Bergeron and Valenti propose creating a set of “qualified loans” that meet certain lending standards: reasonable interest rates and fees, deferment and forbearance provisions similar to today’s federal student loans, and access to income-based repayment. Loans that shared these characteristics would be unlikely to substantially harm debtors, and so would remain nondischargeable in bankruptcy. But loans that did not meet these standards, whether public or private, would be dischargeable.

But given the enormity of the student loan problem, even experts who propose bankruptcy reform think other issues must be addressed to control costs and make student loans a good bargain for young borrowers.

“Bankruptcy doesn’t solve the whole problem,” Austin said. “Thirty million households owe student debt. There are different figures on default, but the overall average may be 30 percent [of student loan borrowers] depending on what set of numbers you look at. That’s a lot of people, and we might be better if we have them back in the economic grid.”
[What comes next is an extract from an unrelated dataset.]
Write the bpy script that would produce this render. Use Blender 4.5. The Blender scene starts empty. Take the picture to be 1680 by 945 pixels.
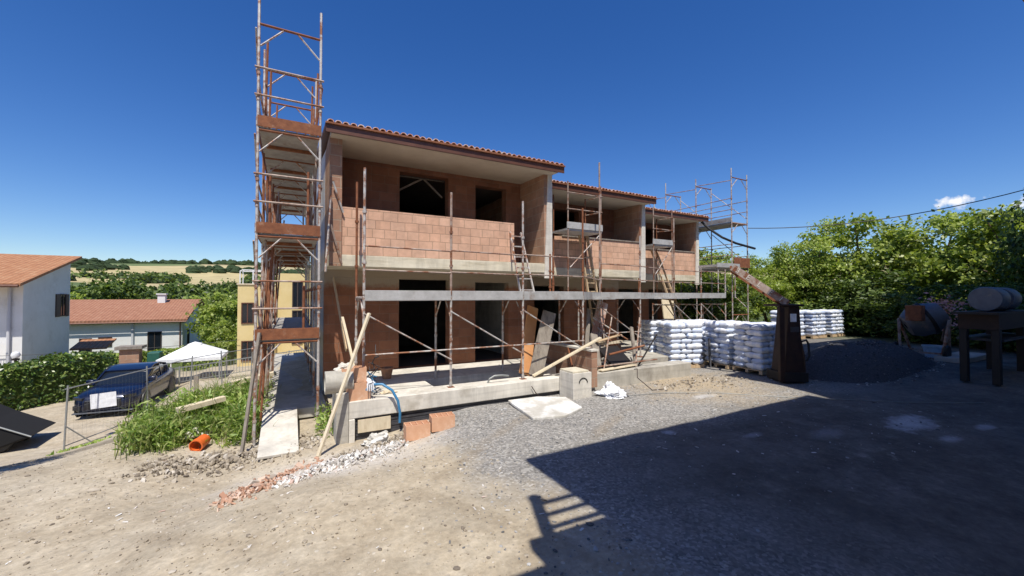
import bpy, math, random
import numpy as np
from mathutils import Vector, Matrix, noise as mnoise
R = math.radians
sc = bpy.context.scene
C = sc.collection
random.seed(11)
rng = np.random.default_rng(11)

# ------------------------------------------------------------------ materials
def newmat(name):
    m = bpy.data.materials.new(name); m.use_nodes = True
    nt = m.node_tree
    b = nt.nodes['Principled BSDF']
    return m, nt, b

def N(nt, t, **kw):
    n = nt.nodes.new(t)
    for k, v in kw.items():
        if k in n.inputs: n.inputs[k].default_value = v
        else: setattr(n, k, v)
    return n

def ramp(nt, fac, stops, interp='LINEAR'):
    r = N(nt, 'ShaderNodeValToRGB'); r.color_ramp.interpolation = interp
    e = r.color_ramp.elements
    while len(e) < len(stops): e.new(0.5)
    for i, (p, c) in enumerate(stops):
        e[i].position = p
        e[i].color = (c[0], c[1], c[2], 1) if hasattr(c, '__len__') else (c, c, c, 1)
    nt.links.new(fac, r.inputs[0])
    return r.outputs[0]

def mixc(nt, fac, a, b, mode='MIX'):
    m = N(nt, 'ShaderNodeMix', data_type='RGBA', blend_type=mode)
    for sock, v in ((m.inputs[0], fac), (m.inputs[6], a), (m.inputs[7], b)):
        if hasattr(v, 'is_output'): nt.links.new(v, sock)
        elif hasattr(v, '__len__'): sock.default_value = (v[0], v[1], v[2], 1)
        else: sock.default_value = v
    return m.outputs[2]

def math_(nt, op, a, b=None, c=None, clamp=False):
    m = N(nt, 'ShaderNodeMath', operation=op, use_clamp=clamp)
    for i, v in enumerate((a, b, c)):
        if v is None: continue
        if hasattr(v, 'is_output'): nt.links.new(v, m.inputs[i])
        else: m.inputs[i].default_value = v
    return m.outputs[0]

def texco(nt, scale=(1, 1, 1)):
    t = N(nt, 'ShaderNodeTexCoord'); mp = N(nt, 'ShaderNodeMapping')
    mp.inputs['Scale'].default_value = scale
    nt.links.new(t.outputs['Object'], mp.inputs[0])
    return mp.outputs[0]

def nz(nt, vec, scale, detail=4, rough=0.6, dist=0):
    n = N(nt, 'ShaderNodeTexNoise', Scale=scale, Detail=detail, Roughness=rough, Distortion=dist)
    nt.links.new(vec, n.inputs['Vector'])
    return n.outputs['Fac']

def bump(nt, b, h, strength, dist=0.02):
    n = N(nt, 'ShaderNodeBump', Strength=strength, Distance=dist)
    nt.links.new(h, n.inputs['Height']); nt.links.new(n.outputs[0], b.inputs['Normal'])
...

Bergeron thinks that it’s going to take a lot more than even the president’s proposal and bankruptcy to fix the system. He proposes looking at institutions, both for profit and nonprofit, who are doing innovative things to get students to graduation and employment. “It’s gonna take more than those two pieces — it takes more than the president’s plan and bankruptcy reform. It really needs to be everyone thinking about driving down costs and improving quality. Because if we don’t do it, somebody else will. And by somebody else I mean some other country will. And they’re going to kill us.”